As I love long movies, this one could’ve just cut the BS and been shorter due to its boring lengthiness of unnecessary, random, unrealistic, unnatural scores and dialogue. The opening sequence almost feels like a Christmas movie with children’s choir music that is repeated in multiple scenes throughout the flick that just doesn’t match.
Basically, its a tennis romance with intensity only on the court, steaminess in the bedroom, and some credit for cinematography such as GoPro and 3D style volleying. Zendaya delivers as always; the two lover boys had something to say as well. The injury looked so graphic and sounded so real it reminded me of watching Kevin Ware in basketball land on his leg the wrong way.
Beyond that, its just slow, flat and brain numbing. I expected less of this and more sporty zip zap.

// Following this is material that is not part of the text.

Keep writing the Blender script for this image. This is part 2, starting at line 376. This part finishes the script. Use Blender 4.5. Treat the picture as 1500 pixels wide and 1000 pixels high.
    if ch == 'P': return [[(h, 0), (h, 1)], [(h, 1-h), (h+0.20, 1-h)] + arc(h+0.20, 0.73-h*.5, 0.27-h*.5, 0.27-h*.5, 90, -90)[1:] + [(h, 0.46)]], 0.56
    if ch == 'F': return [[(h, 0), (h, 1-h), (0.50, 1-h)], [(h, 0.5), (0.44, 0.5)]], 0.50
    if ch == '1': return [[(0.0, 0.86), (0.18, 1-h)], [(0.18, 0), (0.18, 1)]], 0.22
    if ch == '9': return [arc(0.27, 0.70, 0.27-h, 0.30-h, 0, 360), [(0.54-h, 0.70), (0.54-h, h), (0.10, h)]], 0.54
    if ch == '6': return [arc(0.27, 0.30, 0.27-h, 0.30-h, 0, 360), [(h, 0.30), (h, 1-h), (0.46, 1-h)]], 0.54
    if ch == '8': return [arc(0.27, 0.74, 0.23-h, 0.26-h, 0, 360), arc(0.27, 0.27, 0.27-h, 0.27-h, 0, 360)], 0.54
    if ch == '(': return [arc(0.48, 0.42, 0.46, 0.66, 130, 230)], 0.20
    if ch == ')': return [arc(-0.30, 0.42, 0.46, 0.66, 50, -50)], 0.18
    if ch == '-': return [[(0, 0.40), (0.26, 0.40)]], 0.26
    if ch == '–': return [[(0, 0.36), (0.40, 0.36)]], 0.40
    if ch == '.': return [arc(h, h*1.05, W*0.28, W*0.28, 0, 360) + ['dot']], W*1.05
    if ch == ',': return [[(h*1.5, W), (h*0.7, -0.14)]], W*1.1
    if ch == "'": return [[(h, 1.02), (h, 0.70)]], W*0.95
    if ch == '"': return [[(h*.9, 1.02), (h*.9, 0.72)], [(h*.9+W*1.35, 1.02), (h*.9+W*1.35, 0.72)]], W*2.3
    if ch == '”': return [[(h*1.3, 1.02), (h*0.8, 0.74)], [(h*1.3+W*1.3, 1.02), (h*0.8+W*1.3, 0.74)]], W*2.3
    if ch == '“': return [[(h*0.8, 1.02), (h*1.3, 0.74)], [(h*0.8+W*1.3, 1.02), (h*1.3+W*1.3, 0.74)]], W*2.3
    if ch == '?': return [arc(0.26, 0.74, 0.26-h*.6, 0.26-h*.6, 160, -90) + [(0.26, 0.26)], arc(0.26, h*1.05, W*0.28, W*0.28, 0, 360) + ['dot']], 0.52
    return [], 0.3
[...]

After a couple hours, I was checking the time when it would end. The confusion cannot be ignored because I felt distracted by several missing elements as well as the unanswered questions due to the missing message I couldn’t find. I just do not understand all the “love” critics are giving it.
The premise is 2 tennis players, Art Donaldson (Mike Faist) and Patrick Zweig (Josh O’Connor), introduced as good friends playing on the same side. Their friendship is disrupted when the rising all star Tashi Duncan (Zendaya) comes along and both of them fall in love with her gorgeous self and arousing movement, on the court and in bed. The three of them are at a cross road (or should I say love triangle) when Tashi has relations with both of them and only one can win the game, holding her and the racket. Love of the game is quite the opposite. Tashi marries Art and is determined that he wins over her ex boyfriend due to her accident which ends her tennis career. Going from best friends to bitter rivals, they are both challengers for her.
Will their friendship survive? Will her goal be reached? Honestly I wasn’t even sure what happens next when I left the theater. Didn’t get what I went in for and walked out unsatisfied.
If director Luca Guadagnino is trying to copy Christopher Nolan’s style of story telling, then he is trying way too hard with the jumps between past and present. Plus, moments of drawn out silence followed by random techno music that wasn’t needed before the music just stops for no reason.
All of this leads up to the match point that I was so waiting to see. Not necessarily for who wins, but when I can leave. Too many times when the random techno music that forces itself back out of nowhere and just stops, I was literally saying “Oh, MORE of this” and just laughing.
I’m one who likes revelations and there was no build up whatsoever in this. That’s worse than building up suspense and dropping it flat like in Alex Garland’s Civil War.
Melodramas are a genre of emotional appeal. If there was any appeal, then a lot of it was laughable, and full of nothing but emptiness. Abandoning the structure of the trailer is not acceptable. This has been the most overrated movie of the year.